### TASK OBJECTIVE
Reproduce, word for word, every line from the first one down to the line containing "C = scene.collection", and nothing else.

### DATA EXCERPT
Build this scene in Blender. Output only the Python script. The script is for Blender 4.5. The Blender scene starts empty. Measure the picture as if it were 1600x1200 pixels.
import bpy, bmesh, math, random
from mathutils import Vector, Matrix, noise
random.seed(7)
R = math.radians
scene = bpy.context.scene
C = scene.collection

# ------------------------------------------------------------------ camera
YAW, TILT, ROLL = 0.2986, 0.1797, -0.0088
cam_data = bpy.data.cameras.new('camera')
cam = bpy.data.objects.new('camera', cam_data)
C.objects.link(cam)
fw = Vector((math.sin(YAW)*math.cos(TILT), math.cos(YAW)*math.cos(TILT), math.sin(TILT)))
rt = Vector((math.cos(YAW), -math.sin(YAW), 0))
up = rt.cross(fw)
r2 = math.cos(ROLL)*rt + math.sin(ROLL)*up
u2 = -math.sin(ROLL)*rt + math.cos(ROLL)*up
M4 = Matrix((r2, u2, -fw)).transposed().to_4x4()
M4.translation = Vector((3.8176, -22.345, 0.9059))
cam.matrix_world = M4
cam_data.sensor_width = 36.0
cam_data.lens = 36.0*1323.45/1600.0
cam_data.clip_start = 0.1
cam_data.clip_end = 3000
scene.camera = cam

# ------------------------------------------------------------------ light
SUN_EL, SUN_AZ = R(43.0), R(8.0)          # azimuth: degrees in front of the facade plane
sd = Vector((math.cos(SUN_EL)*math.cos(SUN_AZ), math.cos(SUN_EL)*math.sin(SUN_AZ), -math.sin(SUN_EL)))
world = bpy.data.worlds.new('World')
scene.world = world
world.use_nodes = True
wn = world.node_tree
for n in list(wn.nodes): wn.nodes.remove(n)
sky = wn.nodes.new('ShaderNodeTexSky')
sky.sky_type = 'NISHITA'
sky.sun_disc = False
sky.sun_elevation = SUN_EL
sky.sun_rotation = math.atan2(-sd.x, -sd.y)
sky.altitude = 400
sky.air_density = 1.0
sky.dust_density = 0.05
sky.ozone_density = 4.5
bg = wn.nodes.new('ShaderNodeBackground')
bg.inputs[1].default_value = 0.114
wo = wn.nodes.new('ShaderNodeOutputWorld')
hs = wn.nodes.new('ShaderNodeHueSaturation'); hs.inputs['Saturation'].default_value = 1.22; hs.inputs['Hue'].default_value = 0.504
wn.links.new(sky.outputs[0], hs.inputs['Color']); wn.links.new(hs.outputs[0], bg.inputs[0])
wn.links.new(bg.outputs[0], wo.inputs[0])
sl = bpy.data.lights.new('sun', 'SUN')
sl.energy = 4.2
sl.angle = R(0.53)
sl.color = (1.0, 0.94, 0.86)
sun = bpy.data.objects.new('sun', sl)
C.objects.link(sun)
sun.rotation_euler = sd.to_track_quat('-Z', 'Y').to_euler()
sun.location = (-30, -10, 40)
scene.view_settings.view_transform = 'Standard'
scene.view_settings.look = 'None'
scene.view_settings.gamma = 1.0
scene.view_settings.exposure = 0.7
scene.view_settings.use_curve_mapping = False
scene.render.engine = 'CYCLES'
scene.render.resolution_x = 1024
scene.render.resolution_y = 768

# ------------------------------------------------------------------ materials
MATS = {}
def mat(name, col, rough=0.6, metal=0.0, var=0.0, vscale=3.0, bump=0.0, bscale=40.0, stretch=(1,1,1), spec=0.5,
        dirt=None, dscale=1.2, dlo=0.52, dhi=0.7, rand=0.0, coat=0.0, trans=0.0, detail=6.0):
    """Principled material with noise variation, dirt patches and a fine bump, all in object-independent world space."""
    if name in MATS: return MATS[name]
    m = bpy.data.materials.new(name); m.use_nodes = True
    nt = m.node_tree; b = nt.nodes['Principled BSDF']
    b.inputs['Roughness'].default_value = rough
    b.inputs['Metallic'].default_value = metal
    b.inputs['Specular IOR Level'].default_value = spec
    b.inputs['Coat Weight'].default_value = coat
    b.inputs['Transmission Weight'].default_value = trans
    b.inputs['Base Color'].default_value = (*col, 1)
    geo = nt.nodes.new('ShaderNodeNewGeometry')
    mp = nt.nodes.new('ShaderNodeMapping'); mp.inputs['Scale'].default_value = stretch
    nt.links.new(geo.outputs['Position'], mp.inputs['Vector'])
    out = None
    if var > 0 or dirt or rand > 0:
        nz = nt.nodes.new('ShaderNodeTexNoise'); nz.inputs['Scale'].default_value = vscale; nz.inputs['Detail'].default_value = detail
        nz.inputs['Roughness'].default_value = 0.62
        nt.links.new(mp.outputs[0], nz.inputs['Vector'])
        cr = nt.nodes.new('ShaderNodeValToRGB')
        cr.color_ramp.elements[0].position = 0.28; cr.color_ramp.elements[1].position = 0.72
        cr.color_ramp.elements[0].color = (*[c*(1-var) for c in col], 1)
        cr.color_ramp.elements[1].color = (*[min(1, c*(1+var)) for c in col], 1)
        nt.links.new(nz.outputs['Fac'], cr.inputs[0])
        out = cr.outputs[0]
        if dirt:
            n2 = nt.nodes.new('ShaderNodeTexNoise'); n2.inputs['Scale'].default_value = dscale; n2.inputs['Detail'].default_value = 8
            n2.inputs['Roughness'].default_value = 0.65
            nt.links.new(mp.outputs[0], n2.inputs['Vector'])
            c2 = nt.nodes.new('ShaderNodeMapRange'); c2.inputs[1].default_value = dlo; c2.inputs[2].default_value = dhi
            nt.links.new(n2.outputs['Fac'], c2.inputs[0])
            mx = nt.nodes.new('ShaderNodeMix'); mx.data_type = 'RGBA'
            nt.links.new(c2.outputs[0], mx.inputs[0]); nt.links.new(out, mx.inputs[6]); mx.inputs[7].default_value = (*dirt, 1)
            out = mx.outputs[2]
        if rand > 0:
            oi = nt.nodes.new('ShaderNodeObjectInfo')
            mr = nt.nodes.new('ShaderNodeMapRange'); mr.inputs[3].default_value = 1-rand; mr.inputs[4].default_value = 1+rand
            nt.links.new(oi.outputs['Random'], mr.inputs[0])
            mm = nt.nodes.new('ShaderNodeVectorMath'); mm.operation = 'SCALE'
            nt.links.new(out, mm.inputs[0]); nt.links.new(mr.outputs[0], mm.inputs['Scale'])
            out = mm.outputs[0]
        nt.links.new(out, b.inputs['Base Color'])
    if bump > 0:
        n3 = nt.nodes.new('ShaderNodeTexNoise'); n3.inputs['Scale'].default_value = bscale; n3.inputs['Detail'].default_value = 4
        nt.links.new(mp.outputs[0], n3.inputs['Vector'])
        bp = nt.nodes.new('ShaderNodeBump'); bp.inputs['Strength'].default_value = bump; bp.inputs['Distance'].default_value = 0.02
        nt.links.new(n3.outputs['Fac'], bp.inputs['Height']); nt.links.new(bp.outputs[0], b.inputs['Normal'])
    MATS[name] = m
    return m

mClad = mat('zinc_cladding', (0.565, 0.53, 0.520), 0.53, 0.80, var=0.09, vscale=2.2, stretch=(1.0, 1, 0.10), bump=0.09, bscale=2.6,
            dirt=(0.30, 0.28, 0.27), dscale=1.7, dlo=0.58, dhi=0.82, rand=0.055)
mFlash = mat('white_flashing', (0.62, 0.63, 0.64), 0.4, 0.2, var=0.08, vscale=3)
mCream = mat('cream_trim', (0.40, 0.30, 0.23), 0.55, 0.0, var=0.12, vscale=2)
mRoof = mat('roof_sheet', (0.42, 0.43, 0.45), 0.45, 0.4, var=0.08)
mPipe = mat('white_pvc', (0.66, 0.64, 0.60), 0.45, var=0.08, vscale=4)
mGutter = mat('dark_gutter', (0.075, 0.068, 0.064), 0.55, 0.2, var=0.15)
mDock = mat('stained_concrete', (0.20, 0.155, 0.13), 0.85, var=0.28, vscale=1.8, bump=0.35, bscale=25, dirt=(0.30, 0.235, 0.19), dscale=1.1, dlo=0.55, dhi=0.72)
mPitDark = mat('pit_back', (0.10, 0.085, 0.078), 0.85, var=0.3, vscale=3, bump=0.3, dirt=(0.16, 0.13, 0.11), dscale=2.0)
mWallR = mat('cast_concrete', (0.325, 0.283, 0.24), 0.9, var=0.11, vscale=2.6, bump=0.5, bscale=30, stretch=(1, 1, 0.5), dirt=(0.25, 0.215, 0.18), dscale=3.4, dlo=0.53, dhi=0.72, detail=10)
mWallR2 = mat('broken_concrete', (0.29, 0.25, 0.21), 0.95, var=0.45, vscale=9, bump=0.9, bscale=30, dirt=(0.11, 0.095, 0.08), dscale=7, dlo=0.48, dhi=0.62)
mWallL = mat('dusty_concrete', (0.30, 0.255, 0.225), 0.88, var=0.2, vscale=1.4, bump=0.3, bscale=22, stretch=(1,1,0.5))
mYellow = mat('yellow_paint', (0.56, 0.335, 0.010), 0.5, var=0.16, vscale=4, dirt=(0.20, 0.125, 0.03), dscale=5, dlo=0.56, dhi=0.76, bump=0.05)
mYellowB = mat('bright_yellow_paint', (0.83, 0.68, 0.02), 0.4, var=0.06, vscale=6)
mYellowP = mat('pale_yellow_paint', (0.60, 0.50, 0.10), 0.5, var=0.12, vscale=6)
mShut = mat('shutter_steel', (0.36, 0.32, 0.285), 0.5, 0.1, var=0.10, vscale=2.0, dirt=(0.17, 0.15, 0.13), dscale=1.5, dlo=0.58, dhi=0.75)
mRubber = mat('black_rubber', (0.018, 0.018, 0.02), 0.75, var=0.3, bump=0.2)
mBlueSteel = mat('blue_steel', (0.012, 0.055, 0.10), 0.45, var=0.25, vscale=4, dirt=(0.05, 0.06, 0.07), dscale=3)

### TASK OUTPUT
Build this scene in Blender. Output only the Python script. The script is for Blender 4.5. The Blender scene starts empty. Measure the picture as if it were 1600x1200 pixels.
import bpy, bmesh, math, random
from mathutils import Vector, Matrix, noise
random.seed(7)
R = math.radians
scene = bpy.context.scene
C = scene.collection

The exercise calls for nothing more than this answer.